Deuxièmement, les marchés craignent une position plus conciliante du comité de politique monétaire (COPOM) à l’égard de l’inflation à horizon 2025 (période pendant laquelle Lula aura nommé la majorité des membres du COPOM). Cette crainte est alimentée par les tensions entre l’exécutif et la Banque centrale[3] mais aussi par la mémoire du passé : entre 2011 et 2016, la BCB, alors plus proche du Gouvernement, avait opté pour une baisse de son taux directeur dans un contexte de hausse des anticipations d’inflation, contribuant à accentuer certains déséquilibres macroéconomiques.
Troisièmement, les tensions plus persistantes que prévu par la BCB sur le marché du travail, laissent présager un biais plus durable sur l’inflation (notamment des services). Plusieurs signaux indiquent en effet que l’économie opère proche du plein emploi et donc par extension que l’écart entre PIB potentiel et PIB réel (ie. output gap) serait en réalité plus faible que postulé par la Banque centrale. Certains éléments tirés des comptes nationaux et de la balance des paiements semblent étayer cette thèse. La croissance rapide de la demande intérieure a conduit à une hausse des importations, dont le profil révèle les tensions actuellement à l’œuvre au sein de l’économie. Le creusement du déficit commercial en biens manufacturés traduit notamment la bataille que se livrent l’industrie et les services pour capter une main d’œuvre plus restreinte. Contrairement au secteur manufacturier (plus exposé à la concurrence internationale), les activités de services peuvent plus facilement répercuter la hausse des coûts unitaires du travail sur leurs prix. Pour répondre à une hausse de la demande interne, le secteur tertiaire bénéficie d’une plus grande flexibilité pour accroître son appareil productif. De fait, la croissance du PIB a été plus soutenue dans les services que dans le secteur manufacturier. S’il se confirme que l’économie est effectivement proche du plein emploi, cela pourrait limiter les perspectives de nouvelles baisses de taux au risque de provoquer une surchauffe de l’activité.
La bourse et la monnaie sous pression
Malgré les bons résultats économiques, le redressement du prix des matières premières, et l’attractivité relative des actions brésiliennes comparée à celle des autres émergents, la bourse et la monnaie subissent une correction importante depuis le début de l’année. Le principal indice boursier, B3 Ibovespa, a perdu près de 15% en dollar tandis que l’indice MSCI Emerging Markets a gagné 5%. Le fléchissement de la bourse, valorisée en dollar, est en partie imputable à la dépréciation du realqui a perdu plus de 12% contre le billet vert cette année – soit la 3e plus mauvaise performance au sein des émergents.
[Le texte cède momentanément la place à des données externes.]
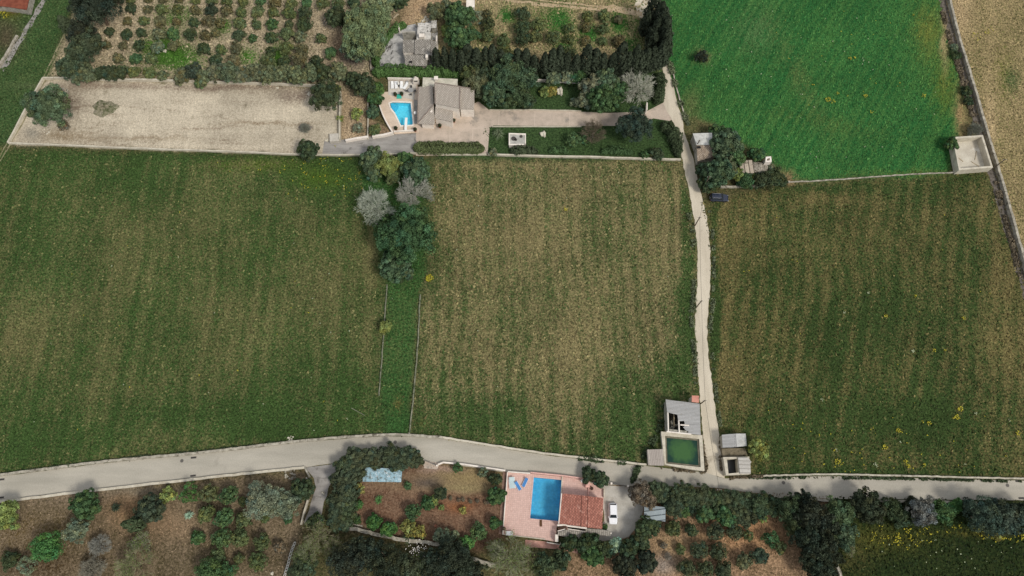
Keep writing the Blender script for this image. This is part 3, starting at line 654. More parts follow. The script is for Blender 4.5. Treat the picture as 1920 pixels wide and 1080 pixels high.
def opening(parent, a, b, za, zb, zs0, zs1, name, mat, frame=None, out=.03, depth=.08):
    """window or door between wall points a->b (xy), from z zs0 to zs1, facing right of a->b"""
    a, b = Vector(a[:2]), Vector(b[:2]); d = (b-a).normalized(); n = Vector((d.y, -d.x)); c = (a+b)/2+n*out
    rz = math.atan2(d.y, d.x); w_ = (b-a).length
    if frame:
        fr = MB(); h = zs1-zs0
        for s in (-1, 1): fr.box((c.x+d.x*s*w_/2, c.y+d.y*s*w_/2, (zs0+zs1)/2), (.1, depth+.06, h+.1), rz)
        for z in (zs0-.03, zs1+.03): fr.box((c.x, c.y, z), (w_-.1, depth+.06, .08), rz)
        f = fr.build(name, frame, parent); MB().box((c.x, c.y, (zs0+zs1)/2), (w_-.1, depth, h-.03), rz).build('pane' if name == 'window' else 'panel', mat, f); return f
    return MB().box((c.x, c.y, (zs0+zs1)/2), (w_, depth, zs1-zs0), rz).build(name, mat, parent)
GLASS = flat('dark_glass', L(40,46,52), .1); WOOD = worn('brown_wood', L(104,74,50), L(84,58,38), 3, 10)
DARK = flat('dark_opening', (.01,.01,.01,1), 1)
def lerp(a, b, t): return (a[0]+(b[0]-a[0])*t, a[1]+(b[1]-a[1])*t)

# ------------------------------------------------------------------ upper villa
RTILE = tiles('greybrown_tiles', L(212,202,188), L(190,180,167), L(134,126,116), .42, .3, 1.50, ms=.08, c3=L(166,155,144), bs=.9)
house = thing('villa', 'cream villa with grey brown tiled roofs beside the upper swimming pool', 'house', G(840,205))
house_loc = Vector(house.location)
def hb(mb, name, mat, parent=None, **k):
    o = mb.build(name, mat, None, **k); o.parent = parent or house
    if o.parent == house: o.location = -house_loc
    return o
def vblock(root, rloc, pix, zs, wm, rm, **k):
    wl, rf, W = block(None, pix, zs, wm, rm, **k)
    for o in (wl, rf): o.parent = root; o.location = -rloc
    return wl, rf, W
# west wing: hipped roof
vblock(house, house_loc, [(784,163),(811,160),(813,196),(783,231)], [2.9,3.7,3.9,2.8], WHITE, RTILE, over=.35)
vblock(house, house_loc, [(813,197),(815,233),(783.5,231.8)], [3.9,2.8,2.78], WHITE, RTILE, over=.4)
# main two storey block
_, mroof, Wm = vblock(house, house_loc, [(815.5,155),(862,162),(861,203),(815.5,194)], [6.0,5.8,5.1,5.3], WHITE, RTILE, over=.12)
vblock(house, house_loc, [(862.5,162.5),(889.5,166.5),(888.5,205),(862,204)], [4.9,4.6,3.7,3.9], WHITE, RTILE, over=.15)
_, _, Wl = vblock(house, house_loc, [(816,199),(850,203.5),(848.5,229),(815.5,221.5)], [3.6,3.4,2.9,3.0], WHITE, RTILE, over=.12)
vblock(house, house_loc, [(793,145),(858,148),(858,163),(792,163)], [3.3,3.3,3.3,3.3], WHITE, worn('roof_terrace', L(212,206,190), L(186,182,164), .7, 4, L(150,150,130), .7, .6), over=.1)
ch = MB(); q = G(818,148.5,4); ch.box((q.x, q.y, 3.8), (.7, .7, 1.4)); ch.box((q.x, q.y, 4.55), (.95, .95, .12)); hb(ch, 'chimney', WHITE)
rc = MB()
for a, b, za, zb in (((815.5,155),(862,162),6.05,5.85),((815.5,155),(815.5,194),6.05,5.35),((862.3,162),(861.8,203),5.86,5.15),((813,196),(783,231),3.95,2.85),((784,163),(783,231),2.95,2.85),((862.5,162.5),(889.5,166.5),4.95,4.65)):
    A_ = G(a[0], a[1], za); B_ = G(b[0], b[1], zb); rc.tube(A_, B_, .13, n=6)
hb(rc, 'ridge_tiles', worn('ridge', L(150,136,126), L(120,110,102), 2, 6))
# porch with arches, lower pink parapets on the south side
pw = MB(); a, b = G(859,214), G(886,214)
pw.box(((a.x+b.x)/2, a.y+.1, .55), ((b-a).length, .35, 1.1)); pw.box((G(888,209).x, G(888,209).y, 1.6), (.4, .4, 3.2)); pw.box((G(860,210).x, G(860,210).y, 1.6), (.5, .5, 3.2))
hb(pw, 'porch_wall', CREAM)
q = G(873,208); f = MB().box((q.x, q.y+.6, 1.2), (2.0, .16, 2.2)).build('door', WOOD); f.parent = house; f.location = -house_loc
hb(MB().box((G(816,228).x, G(816,228).y, 1.4), (.5, .5, 2.8)), 'pillar', WHITE)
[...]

Le real, qui a atteint son niveau le plus bas contre le dollar depuis la prise de fonction de Lula, subit les effets du renforcement de la monnaie américaine à la suite de l’évolution du scénario de taux aux États-Unis. Mais elle traduit aussi une réévaluation des risques politiques et budgétaires de la part des investisseurs locaux et étrangers. En particulier, les interférences du gouvernement auprès de grands groupes cotés tels que Petrobras ou Vale se sont accrues – dans le but d’influencer les stratégies d’investissement, d’altérer la politique de distribution de dividendes, d’orienter la politique de prix des carburants, et décider des nouvelles nominations – expliquent en grande partie les remous sur la monnaie et la place boursière ces derniers mois (d’autant que Vale et Petrobras pèsent, à eux deux, 25% de l’indice boursier[4]).
Ces interférences, conjuguées à l’attrait d’un meilleur rendement sur les marchés nord-américains, ont conduit à des cessions nettes de titres boursiers par les non-résidents (estimées à USD 6.6 mds de janvier à mai selon les données de l’IIF). Les non-résidents (à l’origine d’environ 55% du volume quotidien des transactions sur le marché boursier) ont été rejoints dans leur mouvement de vente par leurs homologues locaux. Ceux-ci ont de surcroit été attirés par la hausse des rendements des titres d’État sur le marché obligataire[5]. Ce phénomène, familier de l’économie brésilienne, tend à détourner l’épargne privée vers les emprunts d’État, réduisant le financement disponible pour les entreprises.